PROBLEM DESCRIPTION – Copy out every record precisely.

DATA ROWS –
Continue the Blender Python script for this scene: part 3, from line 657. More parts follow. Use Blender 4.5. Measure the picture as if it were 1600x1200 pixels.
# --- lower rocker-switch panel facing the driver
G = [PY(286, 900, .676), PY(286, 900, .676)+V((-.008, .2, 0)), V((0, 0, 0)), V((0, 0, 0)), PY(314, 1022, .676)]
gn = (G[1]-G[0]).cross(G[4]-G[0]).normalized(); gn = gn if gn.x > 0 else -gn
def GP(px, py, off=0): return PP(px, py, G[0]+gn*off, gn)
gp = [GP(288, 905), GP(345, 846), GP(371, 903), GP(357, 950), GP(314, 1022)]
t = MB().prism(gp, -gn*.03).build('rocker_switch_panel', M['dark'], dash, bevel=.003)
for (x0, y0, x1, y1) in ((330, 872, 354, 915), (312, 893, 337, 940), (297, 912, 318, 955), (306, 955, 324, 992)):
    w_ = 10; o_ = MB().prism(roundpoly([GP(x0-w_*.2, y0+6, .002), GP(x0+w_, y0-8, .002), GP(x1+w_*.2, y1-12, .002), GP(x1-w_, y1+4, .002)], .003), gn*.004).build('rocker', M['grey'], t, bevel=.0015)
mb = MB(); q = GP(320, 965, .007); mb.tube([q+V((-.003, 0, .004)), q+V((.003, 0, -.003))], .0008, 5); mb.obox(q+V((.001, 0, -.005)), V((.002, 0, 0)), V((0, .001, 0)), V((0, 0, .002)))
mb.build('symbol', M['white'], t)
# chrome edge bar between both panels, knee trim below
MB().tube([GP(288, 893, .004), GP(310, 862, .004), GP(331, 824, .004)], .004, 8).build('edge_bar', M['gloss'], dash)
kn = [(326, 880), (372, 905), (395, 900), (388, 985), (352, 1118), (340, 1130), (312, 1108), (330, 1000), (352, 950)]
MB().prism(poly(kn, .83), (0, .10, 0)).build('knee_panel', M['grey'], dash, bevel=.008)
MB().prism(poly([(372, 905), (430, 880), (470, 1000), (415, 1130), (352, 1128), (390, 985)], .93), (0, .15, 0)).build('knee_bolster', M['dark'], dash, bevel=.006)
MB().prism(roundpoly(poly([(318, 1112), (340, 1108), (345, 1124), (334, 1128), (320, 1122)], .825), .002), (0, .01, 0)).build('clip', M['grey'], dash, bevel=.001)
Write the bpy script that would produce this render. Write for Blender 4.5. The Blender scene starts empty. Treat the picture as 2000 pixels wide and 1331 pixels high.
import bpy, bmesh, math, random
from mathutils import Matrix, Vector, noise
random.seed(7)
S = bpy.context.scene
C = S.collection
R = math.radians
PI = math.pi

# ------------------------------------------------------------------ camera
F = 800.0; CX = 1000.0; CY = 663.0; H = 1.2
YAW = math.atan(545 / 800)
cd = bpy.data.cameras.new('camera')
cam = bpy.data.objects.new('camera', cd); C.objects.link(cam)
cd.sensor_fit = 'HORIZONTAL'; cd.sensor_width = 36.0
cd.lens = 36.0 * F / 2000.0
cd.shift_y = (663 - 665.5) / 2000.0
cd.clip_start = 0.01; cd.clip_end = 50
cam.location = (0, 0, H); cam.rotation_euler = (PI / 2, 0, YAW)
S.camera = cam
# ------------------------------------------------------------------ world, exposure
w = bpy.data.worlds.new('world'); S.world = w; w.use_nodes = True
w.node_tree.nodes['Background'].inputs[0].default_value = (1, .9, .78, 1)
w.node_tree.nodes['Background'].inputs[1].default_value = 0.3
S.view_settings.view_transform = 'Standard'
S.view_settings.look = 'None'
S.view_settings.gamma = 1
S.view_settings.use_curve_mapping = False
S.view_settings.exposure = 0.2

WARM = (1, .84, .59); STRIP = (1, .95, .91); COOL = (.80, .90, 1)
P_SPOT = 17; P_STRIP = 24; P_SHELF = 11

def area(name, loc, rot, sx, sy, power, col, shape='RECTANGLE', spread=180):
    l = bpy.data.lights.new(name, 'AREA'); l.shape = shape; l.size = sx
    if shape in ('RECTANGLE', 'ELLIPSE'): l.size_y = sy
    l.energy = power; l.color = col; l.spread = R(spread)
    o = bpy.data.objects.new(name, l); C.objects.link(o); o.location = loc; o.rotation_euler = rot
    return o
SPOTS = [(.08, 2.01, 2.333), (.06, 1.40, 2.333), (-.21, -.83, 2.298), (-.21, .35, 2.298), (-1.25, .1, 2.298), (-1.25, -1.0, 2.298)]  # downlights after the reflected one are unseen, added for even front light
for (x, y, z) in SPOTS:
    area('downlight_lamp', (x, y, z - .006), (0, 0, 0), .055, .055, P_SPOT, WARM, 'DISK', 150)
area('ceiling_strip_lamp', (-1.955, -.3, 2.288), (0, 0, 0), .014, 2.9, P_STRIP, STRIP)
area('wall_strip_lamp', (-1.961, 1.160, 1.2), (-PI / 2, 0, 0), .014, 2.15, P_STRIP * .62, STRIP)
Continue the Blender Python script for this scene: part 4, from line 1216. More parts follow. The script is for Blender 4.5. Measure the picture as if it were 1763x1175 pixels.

TASK ANSWER –
Continue the Blender Python script for this scene: part 3, from line 657. More parts follow. Use Blender 4.5. Measure the picture as if it were 1600x1200 pixels.
# --- lower rocker-switch panel facing the driver
G = [PY(286, 900, .676), PY(286, 900, .676)+V((-.008, .2, 0)), V((0, 0, 0)), V((0, 0, 0)), PY(314, 1022, .676)]
gn = (G[1]-G[0]).cross(G[4]-G[0]).normalized(); gn = gn if gn.x > 0 else -gn
def GP(px, py, off=0): return PP(px, py, G[0]+gn*off, gn)
gp = [GP(288, 905), GP(345, 846), GP(371, 903), GP(357, 950), GP(314, 1022)]
t = MB().prism(gp, -gn*.03).build('rocker_switch_panel', M['dark'], dash, bevel=.003)
for (x0, y0, x1, y1) in ((330, 872, 354, 915), (312, 893, 337, 940), (297, 912, 318, 955), (306, 955, 324, 992)):
    w_ = 10; o_ = MB().prism(roundpoly([GP(x0-w_*.2, y0+6, .002), GP(x0+w_, y0-8, .002), GP(x1+w_*.2, y1-12, .002), GP(x1-w_, y1+4, .002)], .003), gn*.004).build('rocker', M['grey'], t, bevel=.0015)
mb = MB(); q = GP(320, 965, .007); mb.tube([q+V((-.003, 0, .004)), q+V((.003, 0, -.003))], .0008, 5); mb.obox(q+V((.001, 0, -.005)), V((.002, 0, 0)), V((0, .001, 0)), V((0, 0, .002)))
mb.build('symbol', M['white'], t)
# chrome edge bar between both panels, knee trim below
MB().tube([GP(288, 893, .004), GP(310, 862, .004), GP(331, 824, .004)], .004, 8).build('edge_bar', M['gloss'], dash)
kn = [(326, 880), (372, 905), (395, 900), (388, 985), (352, 1118), (340, 1130), (312, 1108), (330, 1000), (352, 950)]
MB().prism(poly(kn, .83), (0, .10, 0)).build('knee_panel', M['grey'], dash, bevel=.008)
MB().prism(poly([(372, 905), (430, 880), (470, 1000), (415, 1130), (352, 1128), (390, 985)], .93), (0, .15, 0)).build('knee_bolster', M['dark'], dash, bevel=.006)
MB().prism(roundpoly(poly([(318, 1112), (340, 1108), (345, 1124), (334, 1128), (320, 1122)], .825), .002), (0, .01, 0)).build('clip', M['grey'], dash, bevel=.001)
Write the bpy script that would produce this render. Write for Blender 4.5. The Blender scene starts empty. Treat the picture as 2000 pixels wide and 1331 pixels high.
import bpy, bmesh, math, random
from mathutils import Matrix, Vector, noise
random.seed(7)
S = bpy.context.scene
C = S.collection
R = math.radians
PI = math.pi

# ------------------------------------------------------------------ camera
F = 800.0; CX = 1000.0; CY = 663.0; H = 1.2
YAW = math.atan(545 / 800)
cd = bpy.data.cameras.new('camera')
cam = bpy.data.objects.new('camera', cd); C.objects.link(cam)
cd.sensor_fit = 'HORIZONTAL'; cd.sensor_width = 36.0
cd.lens = 36.0 * F / 2000.0
cd.shift_y = (663 - 665.5) / 2000.0
cd.clip_start = 0.01; cd.clip_end = 50
cam.location = (0, 0, H); cam.rotation_euler = (PI / 2, 0, YAW)
S.camera = cam
# ------------------------------------------------------------------ world, exposure
w = bpy.data.worlds.new('world'); S.world = w; w.use_nodes = True
w.node_tree.nodes['Background'].inputs[0].default_value = (1, .9, .78, 1)
w.node_tree.nodes['Background'].inputs[1].default_value = 0.3
S.view_settings.view_transform = 'Standard'
S.view_settings.look = 'None'
S.view_settings.gamma = 1
S.view_settings.use_curve_mapping = False
S.view_settings.exposure = 0.2

WARM = (1, .84, .59); STRIP = (1, .95, .91); COOL = (.80, .90, 1)
P_SPOT = 17; P_STRIP = 24; P_SHELF = 11

def area(name, loc, rot, sx, sy, power, col, shape='RECTANGLE', spread=180):
    l = bpy.data.lights.new(name, 'AREA'); l.shape = shape; l.size = sx
    if shape in ('RECTANGLE', 'ELLIPSE'): l.size_y = sy
    l.energy = power; l.color = col; l.spread = R(spread)
    o = bpy.data.objects.new(name, l); C.objects.link(o); o.location = loc; o.rotation_euler = rot
    return o
SPOTS = [(.08, 2.01, 2.333), (.06, 1.40, 2.333), (-.21, -.83, 2.298), (-.21, .35, 2.298), (-1.25, .1, 2.298), (-1.25, -1.0, 2.298)]  # downlights after the reflected one are unseen, added for even front light
for (x, y, z) in SPOTS:
    area('downlight_lamp', (x, y, z - .006), (0, 0, 0), .055, .055, P_SPOT, WARM, 'DISK', 150)
area('ceiling_strip_lamp', (-1.955, -.3, 2.288), (0, 0, 0), .014, 2.9, P_STRIP, STRIP)
area('wall_strip_lamp', (-1.961, 1.160, 1.2), (-PI / 2, 0, 0), .014, 2.15, P_STRIP * .62, STRIP)
Continue the Blender Python script for this scene: part 4, from line 1216. More parts follow. The script is for Blender 4.5. Measure the picture as if it were 1763x1175 pixels.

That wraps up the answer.